**Task requirements**
Set the listing down unchanged, minus every embedded image.
[start Collected data]
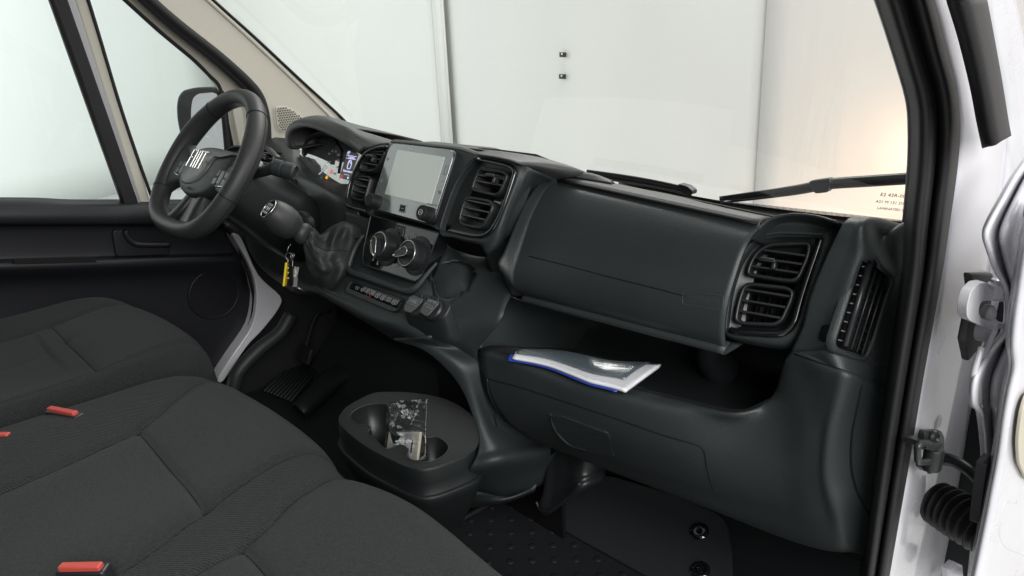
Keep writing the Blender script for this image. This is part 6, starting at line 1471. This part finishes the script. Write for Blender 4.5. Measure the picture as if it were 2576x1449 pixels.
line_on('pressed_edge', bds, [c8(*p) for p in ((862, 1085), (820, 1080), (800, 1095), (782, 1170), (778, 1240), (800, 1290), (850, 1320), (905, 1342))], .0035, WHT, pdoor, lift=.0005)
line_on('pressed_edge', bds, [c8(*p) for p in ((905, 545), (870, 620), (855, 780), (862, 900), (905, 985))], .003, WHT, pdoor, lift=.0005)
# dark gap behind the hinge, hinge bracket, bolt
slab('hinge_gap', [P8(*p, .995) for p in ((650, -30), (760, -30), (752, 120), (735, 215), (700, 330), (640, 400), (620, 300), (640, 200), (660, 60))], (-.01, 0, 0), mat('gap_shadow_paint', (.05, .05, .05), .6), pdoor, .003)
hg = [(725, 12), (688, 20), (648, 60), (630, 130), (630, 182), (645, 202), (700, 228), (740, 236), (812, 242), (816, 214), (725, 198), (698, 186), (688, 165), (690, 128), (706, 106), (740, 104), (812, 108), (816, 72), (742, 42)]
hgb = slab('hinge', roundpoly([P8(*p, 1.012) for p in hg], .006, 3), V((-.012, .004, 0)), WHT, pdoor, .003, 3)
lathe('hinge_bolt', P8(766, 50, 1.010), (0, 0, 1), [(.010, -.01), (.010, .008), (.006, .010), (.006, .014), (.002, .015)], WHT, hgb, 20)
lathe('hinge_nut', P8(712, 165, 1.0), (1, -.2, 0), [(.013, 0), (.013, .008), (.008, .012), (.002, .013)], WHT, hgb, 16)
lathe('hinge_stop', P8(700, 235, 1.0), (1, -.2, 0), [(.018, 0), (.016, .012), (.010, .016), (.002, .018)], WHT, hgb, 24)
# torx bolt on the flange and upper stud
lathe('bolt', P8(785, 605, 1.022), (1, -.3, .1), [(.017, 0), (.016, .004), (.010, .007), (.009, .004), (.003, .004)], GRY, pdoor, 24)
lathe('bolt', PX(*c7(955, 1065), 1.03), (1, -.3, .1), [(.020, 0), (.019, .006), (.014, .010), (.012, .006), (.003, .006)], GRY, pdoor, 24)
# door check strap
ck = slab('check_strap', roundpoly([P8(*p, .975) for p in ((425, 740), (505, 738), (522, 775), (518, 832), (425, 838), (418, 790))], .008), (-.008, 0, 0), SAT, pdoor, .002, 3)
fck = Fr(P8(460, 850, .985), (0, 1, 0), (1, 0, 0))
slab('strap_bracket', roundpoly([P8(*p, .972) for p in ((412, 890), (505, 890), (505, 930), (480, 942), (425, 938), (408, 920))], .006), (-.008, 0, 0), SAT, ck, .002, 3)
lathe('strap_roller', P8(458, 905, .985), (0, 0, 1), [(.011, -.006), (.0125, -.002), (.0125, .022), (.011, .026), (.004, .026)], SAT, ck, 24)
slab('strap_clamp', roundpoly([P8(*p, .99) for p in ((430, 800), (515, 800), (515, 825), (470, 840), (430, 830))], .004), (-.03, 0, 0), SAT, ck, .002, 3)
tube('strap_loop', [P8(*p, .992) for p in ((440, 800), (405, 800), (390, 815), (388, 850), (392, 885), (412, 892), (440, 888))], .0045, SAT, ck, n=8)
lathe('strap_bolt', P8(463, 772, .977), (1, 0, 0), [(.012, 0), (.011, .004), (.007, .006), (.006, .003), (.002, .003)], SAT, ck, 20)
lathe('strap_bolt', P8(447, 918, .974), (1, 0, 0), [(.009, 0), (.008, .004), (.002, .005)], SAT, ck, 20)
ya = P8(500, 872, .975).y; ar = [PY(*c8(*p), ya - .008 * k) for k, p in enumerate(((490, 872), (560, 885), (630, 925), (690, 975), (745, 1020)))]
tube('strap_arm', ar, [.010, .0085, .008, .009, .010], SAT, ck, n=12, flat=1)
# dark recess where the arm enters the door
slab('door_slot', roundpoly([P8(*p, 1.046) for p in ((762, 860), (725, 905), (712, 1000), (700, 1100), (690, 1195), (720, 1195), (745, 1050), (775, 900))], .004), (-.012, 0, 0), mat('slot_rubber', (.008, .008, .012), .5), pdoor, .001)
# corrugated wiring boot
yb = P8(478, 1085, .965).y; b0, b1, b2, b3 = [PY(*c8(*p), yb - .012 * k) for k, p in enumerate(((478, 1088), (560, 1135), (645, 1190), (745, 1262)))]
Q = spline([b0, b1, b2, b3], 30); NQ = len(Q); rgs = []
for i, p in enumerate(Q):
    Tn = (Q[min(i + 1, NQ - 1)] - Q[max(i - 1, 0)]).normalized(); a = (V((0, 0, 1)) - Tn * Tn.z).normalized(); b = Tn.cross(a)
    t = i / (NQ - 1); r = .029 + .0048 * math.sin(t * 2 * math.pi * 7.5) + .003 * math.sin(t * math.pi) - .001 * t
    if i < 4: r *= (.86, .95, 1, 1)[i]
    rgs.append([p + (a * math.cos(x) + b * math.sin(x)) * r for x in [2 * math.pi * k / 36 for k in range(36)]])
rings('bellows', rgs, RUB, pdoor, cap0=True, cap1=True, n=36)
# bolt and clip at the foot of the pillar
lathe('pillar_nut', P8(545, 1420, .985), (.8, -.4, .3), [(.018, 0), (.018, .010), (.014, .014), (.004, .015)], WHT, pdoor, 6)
[end Collected data]
**The result**
Keep writing the Blender script for this image. This is part 6, starting at line 1471. This part finishes the script. Write for Blender 4.5. Measure the picture as if it were 2576x1449 pixels.
line_on('pressed_edge', bds, [c8(*p) for p in ((862, 1085), (820, 1080), (800, 1095), (782, 1170), (778, 1240), (800, 1290), (850, 1320), (905, 1342))], .0035, WHT, pdoor, lift=.0005)
line_on('pressed_edge', bds, [c8(*p) for p in ((905, 545), (870, 620), (855, 780), (862, 900), (905, 985))], .003, WHT, pdoor, lift=.0005)
# dark gap behind the hinge, hinge bracket, bolt
slab('hinge_gap', [P8(*p, .995) for p in ((650, -30), (760, -30), (752, 120), (735, 215), (700, 330), (640, 400), (620, 300), (640, 200), (660, 60))], (-.01, 0, 0), mat('gap_shadow_paint', (.05, .05, .05), .6), pdoor, .003)
hg = [(725, 12), (688, 20), (648, 60), (630, 130), (630, 182), (645, 202), (700, 228), (740, 236), (812, 242), (816, 214), (725, 198), (698, 186), (688, 165), (690, 128), (706, 106), (740, 104), (812, 108), (816, 72), (742, 42)]
hgb = slab('hinge', roundpoly([P8(*p, 1.012) for p in hg], .006, 3), V((-.012, .004, 0)), WHT, pdoor, .003, 3)
lathe('hinge_bolt', P8(766, 50, 1.010), (0, 0, 1), [(.010, -.01), (.010, .008), (.006, .010), (.006, .014), (.002, .015)], WHT, hgb, 20)
lathe('hinge_nut', P8(712, 165, 1.0), (1, -.2, 0), [(.013, 0), (.013, .008), (.008, .012), (.002, .013)], WHT, hgb, 16)
lathe('hinge_stop', P8(700, 235, 1.0), (1, -.2, 0), [(.018, 0), (.016, .012), (.010, .016), (.002, .018)], WHT, hgb, 24)
# torx bolt on the flange and upper stud
lathe('bolt', P8(785, 605, 1.022), (1, -.3, .1), [(.017, 0), (.016, .004), (.010, .007), (.009, .004), (.003, .004)], GRY, pdoor, 24)
lathe('bolt', PX(*c7(955, 1065), 1.03), (1, -.3, .1), [(.020, 0), (.019, .006), (.014, .010), (.012, .006), (.003, .006)], GRY, pdoor, 24)
# door check strap
ck = slab('check_strap', roundpoly([P8(*p, .975) for p in ((425, 740), (505, 738), (522, 775), (518, 832), (425, 838), (418, 790))], .008), (-.008, 0, 0), SAT, pdoor, .002, 3)
fck = Fr(P8(460, 850, .985), (0, 1, 0), (1, 0, 0))
slab('strap_bracket', roundpoly([P8(*p, .972) for p in ((412, 890), (505, 890), (505, 930), (480, 942), (425, 938), (408, 920))], .006), (-.008, 0, 0), SAT, ck, .002, 3)
lathe('strap_roller', P8(458, 905, .985), (0, 0, 1), [(.011, -.006), (.0125, -.002), (.0125, .022), (.011, .026), (.004, .026)], SAT, ck, 24)
slab('strap_clamp', roundpoly([P8(*p, .99) for p in ((430, 800), (515, 800), (515, 825), (470, 840), (430, 830))], .004), (-.03, 0, 0), SAT, ck, .002, 3)
tube('strap_loop', [P8(*p, .992) for p in ((440, 800), (405, 800), (390, 815), (388, 850), (392, 885), (412, 892), (440, 888))], .0045, SAT, ck, n=8)
lathe('strap_bolt', P8(463, 772, .977), (1, 0, 0), [(.012, 0), (.011, .004), (.007, .006), (.006, .003), (.002, .003)], SAT, ck, 20)
lathe('strap_bolt', P8(447, 918, .974), (1, 0, 0), [(.009, 0), (.008, .004), (.002, .005)], SAT, ck, 20)
ya = P8(500, 872, .975).y; ar = [PY(*c8(*p), ya - .008 * k) for k, p in enumerate(((490, 872), (560, 885), (630, 925), (690, 975), (745, 1020)))]
tube('strap_arm', ar, [.010, .0085, .008, .009, .010], SAT, ck, n=12, flat=1)
# dark recess where the arm enters the door
slab('door_slot', roundpoly([P8(*p, 1.046) for p in ((762, 860), (725, 905), (712, 1000), (700, 1100), (690, 1195), (720, 1195), (745, 1050), (775, 900))], .004), (-.012, 0, 0), mat('slot_rubber', (.008, .008, .012), .5), pdoor, .001)
# corrugated wiring boot
yb = P8(478, 1085, .965).y; b0, b1, b2, b3 = [PY(*c8(*p), yb - .012 * k) for k, p in enumerate(((478, 1088), (560, 1135), (645, 1190), (745, 1262)))]
Q = spline([b0, b1, b2, b3], 30); NQ = len(Q); rgs = []
for i, p in enumerate(Q):
    Tn = (Q[min(i + 1, NQ - 1)] - Q[max(i - 1, 0)]).normalized(); a = (V((0, 0, 1)) - Tn * Tn.z).normalized(); b = Tn.cross(a)
    t = i / (NQ - 1); r = .029 + .0048 * math.sin(t * 2 * math.pi * 7.5) + .003 * math.sin(t * math.pi) - .001 * t
    if i < 4: r *= (.86, .95, 1, 1)[i]
    rgs.append([p + (a * math.cos(x) + b * math.sin(x)) * r for x in [2 * math.pi * k / 36 for k in range(36)]])
rings('bellows', rgs, RUB, pdoor, cap0=True, cap1=True, n=36)
# bolt and clip at the foot of the pillar
lathe('pillar_nut', P8(545, 1420, .985), (.8, -.4, .3), [(.018, 0), (.018, .010), (.014, .014), (.004, .015)], WHT, pdoor, 6)